Do you see your work as being political?

I don’t think it’s political. I think it is relevant to the times, even though I am heavily influenced by old things. When I first moved up to Chicago, we moved up here in November and it was the coldest winter I have ever experienced, growing up in Tennessee. And I got a job, right when I moved here, valeting. So I was outside all winter parking rich people’s cars. I was miserable. I would go to a library downtown, and I just started checking out records, old Library of Congress records, Alan Lomax field recordings. I started sifting through these records and listening to the lyrics and these are records that were recorded in the Thirties and stuff, but I was amazed at how relevant they all seemed and how current the themes were and they can transcend time that way.

Sometimes I’ll do a piece of work and it will come from an old place, but then I’ll realize there’s definitely current significance. “Come Hell Or High Water,” that was actually, my girlfriend said that one time, which just means “let’s do this, we’re determined.” So I just started thinking about this phrase and it was really interesting, so I did this piece with the phrase, and it started to become, especially with all these hurricanes right now, they’re getting hell and high water. So to me it seems current, I don’t know how other people will read it, but not political.

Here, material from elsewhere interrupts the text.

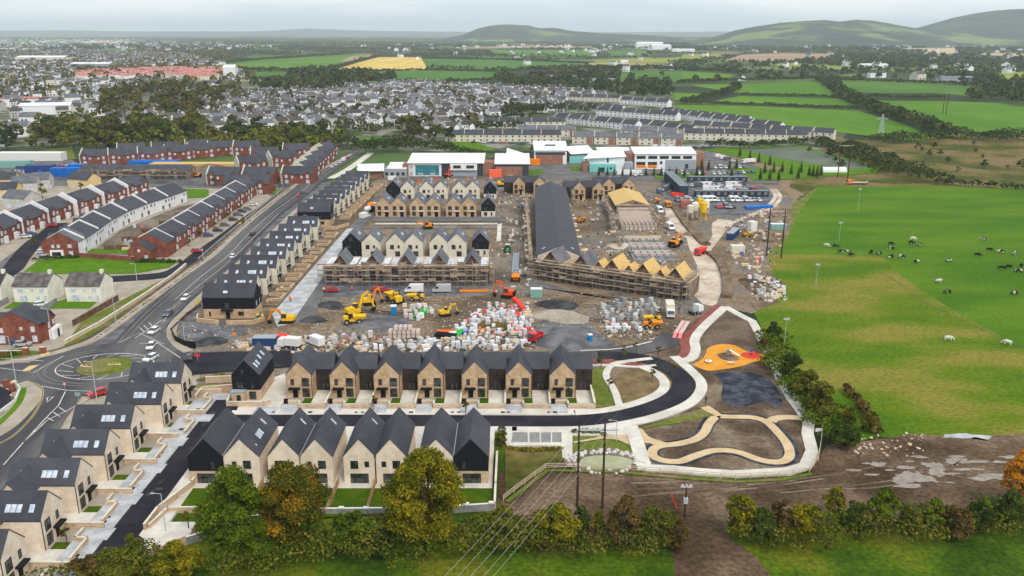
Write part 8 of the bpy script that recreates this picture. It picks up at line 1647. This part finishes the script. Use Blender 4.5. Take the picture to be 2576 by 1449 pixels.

After that, the conversation turned generally to drinking and sports. Elements here remind me strongly of the old set of writers: Hemmingway, Frederick Exley, Richard Ford…drinking, sports, death, these are the old bells that keep ringing. Seeing elements of poetry, lyrics, and text literally written into some of Chris’ work, I can’t help but think of America’s old bards and how their work remains relevant and fresh still today.